MATERIAL:

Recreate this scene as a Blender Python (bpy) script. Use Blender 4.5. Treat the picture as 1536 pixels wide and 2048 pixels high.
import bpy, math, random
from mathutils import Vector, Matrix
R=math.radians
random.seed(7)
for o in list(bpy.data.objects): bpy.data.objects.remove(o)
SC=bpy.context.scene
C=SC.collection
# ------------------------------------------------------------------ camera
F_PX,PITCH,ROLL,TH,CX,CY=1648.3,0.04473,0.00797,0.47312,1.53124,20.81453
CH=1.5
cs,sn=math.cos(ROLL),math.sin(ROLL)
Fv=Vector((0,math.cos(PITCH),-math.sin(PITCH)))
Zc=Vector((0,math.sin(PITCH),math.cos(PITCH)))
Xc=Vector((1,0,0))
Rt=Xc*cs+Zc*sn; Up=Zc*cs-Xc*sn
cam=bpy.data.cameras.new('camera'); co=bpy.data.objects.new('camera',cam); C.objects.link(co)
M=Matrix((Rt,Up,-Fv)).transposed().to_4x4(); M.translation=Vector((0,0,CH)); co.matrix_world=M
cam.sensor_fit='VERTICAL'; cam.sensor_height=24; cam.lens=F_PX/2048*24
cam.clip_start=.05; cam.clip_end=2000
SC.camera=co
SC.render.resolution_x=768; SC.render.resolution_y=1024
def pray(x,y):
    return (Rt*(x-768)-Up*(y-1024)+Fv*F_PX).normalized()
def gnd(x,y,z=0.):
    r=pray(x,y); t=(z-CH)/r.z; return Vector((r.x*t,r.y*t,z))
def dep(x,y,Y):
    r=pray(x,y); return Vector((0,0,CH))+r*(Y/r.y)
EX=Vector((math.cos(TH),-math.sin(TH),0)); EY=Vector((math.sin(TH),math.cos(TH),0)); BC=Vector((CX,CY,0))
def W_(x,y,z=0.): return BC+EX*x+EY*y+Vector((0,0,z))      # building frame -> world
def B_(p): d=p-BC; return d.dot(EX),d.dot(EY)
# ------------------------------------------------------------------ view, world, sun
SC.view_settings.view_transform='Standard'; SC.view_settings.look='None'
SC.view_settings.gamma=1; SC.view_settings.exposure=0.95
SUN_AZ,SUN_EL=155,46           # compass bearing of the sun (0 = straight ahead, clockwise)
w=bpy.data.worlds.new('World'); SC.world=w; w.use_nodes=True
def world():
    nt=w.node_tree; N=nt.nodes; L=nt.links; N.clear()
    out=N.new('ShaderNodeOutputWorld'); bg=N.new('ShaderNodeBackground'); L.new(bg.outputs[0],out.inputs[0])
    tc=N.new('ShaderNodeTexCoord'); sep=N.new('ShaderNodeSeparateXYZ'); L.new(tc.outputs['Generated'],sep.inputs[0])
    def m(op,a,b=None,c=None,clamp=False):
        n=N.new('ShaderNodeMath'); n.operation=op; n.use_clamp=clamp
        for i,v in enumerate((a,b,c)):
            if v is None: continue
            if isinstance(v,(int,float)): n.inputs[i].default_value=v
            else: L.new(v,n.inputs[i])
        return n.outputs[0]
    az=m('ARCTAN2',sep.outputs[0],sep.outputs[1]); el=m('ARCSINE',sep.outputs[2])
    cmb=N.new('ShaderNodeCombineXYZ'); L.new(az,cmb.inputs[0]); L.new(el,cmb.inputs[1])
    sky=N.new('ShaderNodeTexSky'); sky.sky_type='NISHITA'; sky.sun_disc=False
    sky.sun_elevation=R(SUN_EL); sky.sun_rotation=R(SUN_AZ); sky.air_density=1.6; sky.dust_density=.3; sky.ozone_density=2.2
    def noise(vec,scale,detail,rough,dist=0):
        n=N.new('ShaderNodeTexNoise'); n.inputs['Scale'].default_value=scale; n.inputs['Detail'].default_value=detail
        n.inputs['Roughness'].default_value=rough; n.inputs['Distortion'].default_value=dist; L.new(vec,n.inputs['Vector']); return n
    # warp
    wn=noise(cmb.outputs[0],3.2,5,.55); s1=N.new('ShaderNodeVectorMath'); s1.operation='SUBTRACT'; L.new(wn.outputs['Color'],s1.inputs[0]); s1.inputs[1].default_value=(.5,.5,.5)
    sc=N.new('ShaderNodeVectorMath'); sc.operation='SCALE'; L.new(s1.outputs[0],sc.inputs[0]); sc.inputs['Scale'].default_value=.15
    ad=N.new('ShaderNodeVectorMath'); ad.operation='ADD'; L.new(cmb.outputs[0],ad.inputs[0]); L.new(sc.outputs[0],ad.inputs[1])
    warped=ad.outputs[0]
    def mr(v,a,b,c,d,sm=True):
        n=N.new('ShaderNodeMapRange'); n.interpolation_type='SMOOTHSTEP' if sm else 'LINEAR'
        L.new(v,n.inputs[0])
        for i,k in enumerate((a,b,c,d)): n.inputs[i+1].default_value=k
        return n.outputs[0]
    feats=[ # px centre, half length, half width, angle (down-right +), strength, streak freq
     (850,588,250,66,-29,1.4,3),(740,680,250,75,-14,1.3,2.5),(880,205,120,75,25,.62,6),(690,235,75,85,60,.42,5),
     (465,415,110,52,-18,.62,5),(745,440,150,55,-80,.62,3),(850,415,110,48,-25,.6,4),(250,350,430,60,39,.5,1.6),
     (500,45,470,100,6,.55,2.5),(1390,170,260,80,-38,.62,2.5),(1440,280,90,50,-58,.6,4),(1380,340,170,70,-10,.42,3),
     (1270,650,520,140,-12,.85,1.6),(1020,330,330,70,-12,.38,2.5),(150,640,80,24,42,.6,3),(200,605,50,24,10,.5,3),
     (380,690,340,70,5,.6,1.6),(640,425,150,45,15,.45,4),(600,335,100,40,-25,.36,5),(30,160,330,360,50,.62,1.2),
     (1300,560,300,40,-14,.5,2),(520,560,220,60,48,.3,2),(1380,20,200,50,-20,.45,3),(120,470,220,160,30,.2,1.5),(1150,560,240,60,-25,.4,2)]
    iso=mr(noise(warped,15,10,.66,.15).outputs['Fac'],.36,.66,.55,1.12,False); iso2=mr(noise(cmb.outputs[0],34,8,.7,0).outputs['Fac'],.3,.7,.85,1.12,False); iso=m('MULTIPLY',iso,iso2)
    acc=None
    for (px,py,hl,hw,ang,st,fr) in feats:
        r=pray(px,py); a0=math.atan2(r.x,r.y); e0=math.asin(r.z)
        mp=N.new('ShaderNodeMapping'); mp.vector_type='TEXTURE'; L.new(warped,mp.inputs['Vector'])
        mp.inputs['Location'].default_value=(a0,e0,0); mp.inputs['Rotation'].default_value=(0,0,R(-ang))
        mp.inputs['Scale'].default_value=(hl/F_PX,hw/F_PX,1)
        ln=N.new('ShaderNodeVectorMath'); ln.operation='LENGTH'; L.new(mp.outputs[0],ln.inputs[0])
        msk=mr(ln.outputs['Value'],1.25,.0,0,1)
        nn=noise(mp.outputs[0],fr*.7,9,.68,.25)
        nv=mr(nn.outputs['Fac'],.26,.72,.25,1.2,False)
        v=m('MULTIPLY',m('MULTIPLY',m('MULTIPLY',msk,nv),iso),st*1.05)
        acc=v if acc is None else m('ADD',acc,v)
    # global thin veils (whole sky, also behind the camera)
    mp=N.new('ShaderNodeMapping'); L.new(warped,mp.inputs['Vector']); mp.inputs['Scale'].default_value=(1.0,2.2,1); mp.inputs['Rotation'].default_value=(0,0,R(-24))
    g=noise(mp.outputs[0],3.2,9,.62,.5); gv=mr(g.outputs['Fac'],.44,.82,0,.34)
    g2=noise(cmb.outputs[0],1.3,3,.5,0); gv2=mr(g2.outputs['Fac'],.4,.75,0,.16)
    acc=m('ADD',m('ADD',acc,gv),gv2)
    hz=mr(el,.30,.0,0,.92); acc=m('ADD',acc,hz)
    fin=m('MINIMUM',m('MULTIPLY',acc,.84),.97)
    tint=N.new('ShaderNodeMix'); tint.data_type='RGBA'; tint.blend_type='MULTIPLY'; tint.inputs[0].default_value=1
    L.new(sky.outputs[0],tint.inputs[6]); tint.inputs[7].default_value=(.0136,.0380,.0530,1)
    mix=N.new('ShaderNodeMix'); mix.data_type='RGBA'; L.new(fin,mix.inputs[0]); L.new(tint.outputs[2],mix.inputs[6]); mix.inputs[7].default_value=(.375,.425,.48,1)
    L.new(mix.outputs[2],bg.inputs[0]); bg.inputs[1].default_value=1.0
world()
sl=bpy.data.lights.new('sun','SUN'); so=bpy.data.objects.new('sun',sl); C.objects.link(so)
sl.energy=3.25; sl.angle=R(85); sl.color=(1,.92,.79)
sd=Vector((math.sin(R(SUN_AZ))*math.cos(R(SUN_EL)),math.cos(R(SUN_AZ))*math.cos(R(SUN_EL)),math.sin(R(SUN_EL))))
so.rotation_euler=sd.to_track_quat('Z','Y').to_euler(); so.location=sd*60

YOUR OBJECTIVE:
Extract all lines from the material above that include the word "scene".

THE OUTPUT:
Recreate this scene as a Blender Python (bpy) script. Use Blender 4.5. Treat the picture as 1536 pixels wide and 2048 pixels high.
SC=bpy.context.scene